What, then, is that which dwells within this little house, this lotus of the heart? What is it that must be sought after, inquired about, and realized?
Even so large as the universe outside is the universe within the lotus of the heart. Within it are heaven and earth, the sun, the moon, the lightning and all the stars. Whatever is in the macrocosm is in this microcosm also.
All things that exist, all beings and all desires, are in the city of Brahman; what, then, becomes of them when old age approaches and the body dissolves in death?
Though old age comes to the body, the lotus of the heart does not grow old. It does not die with the death of the body. The lotus of the heart, where Brahman resides in all his glory—that, and not the body, is the true city of Brahman. Brahman, dwelling therein, is untouched by any deed, ageless, deathless, free from grief, free from hunger and from thirst. His desires are right desires, and his desires are fulfilled.
And in the Mundaka Upanishad: "Within the lotus of the heart he dwells, where the nerves meet like the spokes of a wheel. Meditate upon him as OM, and you may easily cross the ocean of darkness. In the effulgent lotus of the heart dwells Brahman, passionless and indivisible.
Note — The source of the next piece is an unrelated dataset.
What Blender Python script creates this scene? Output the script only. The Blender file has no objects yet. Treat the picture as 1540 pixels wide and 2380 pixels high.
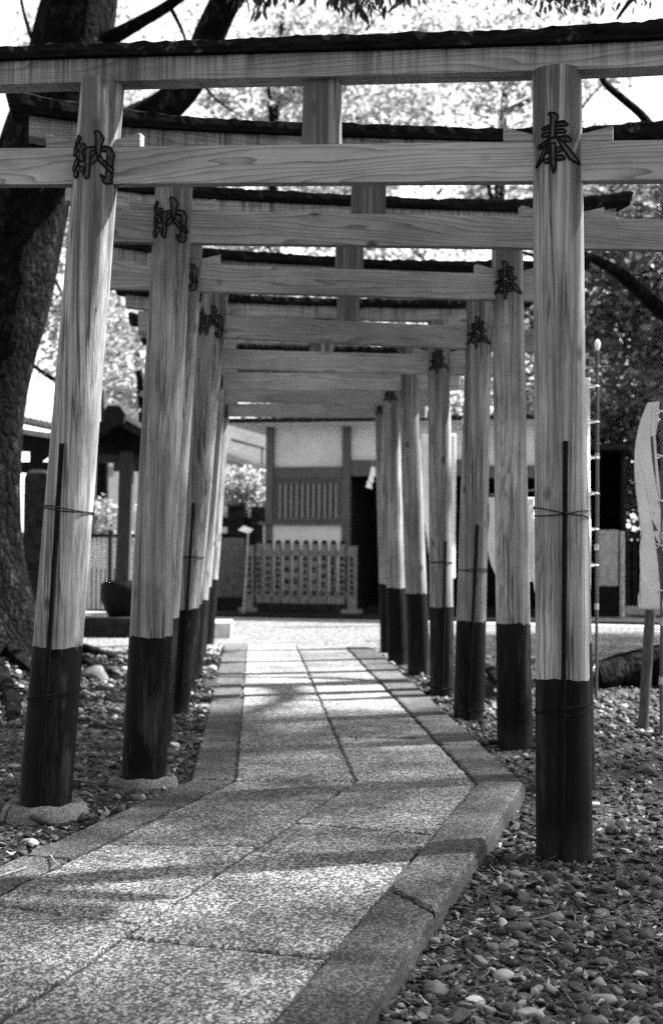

He is pure. He is the light of all lights. The knowers of Brahman attain him."
This method of meditation is helpful, because it localizes our image of the spiritual consciousness toward which we are struggling. If the body is thought of as a busy and noisy city, then we can imagine that, in the middle of this city, there is a little shrine, and that, within this shrine, the Atman, our real nature, is present. No matter what is going on in the streets outside, we can always enter that shrine and worship. It is always open.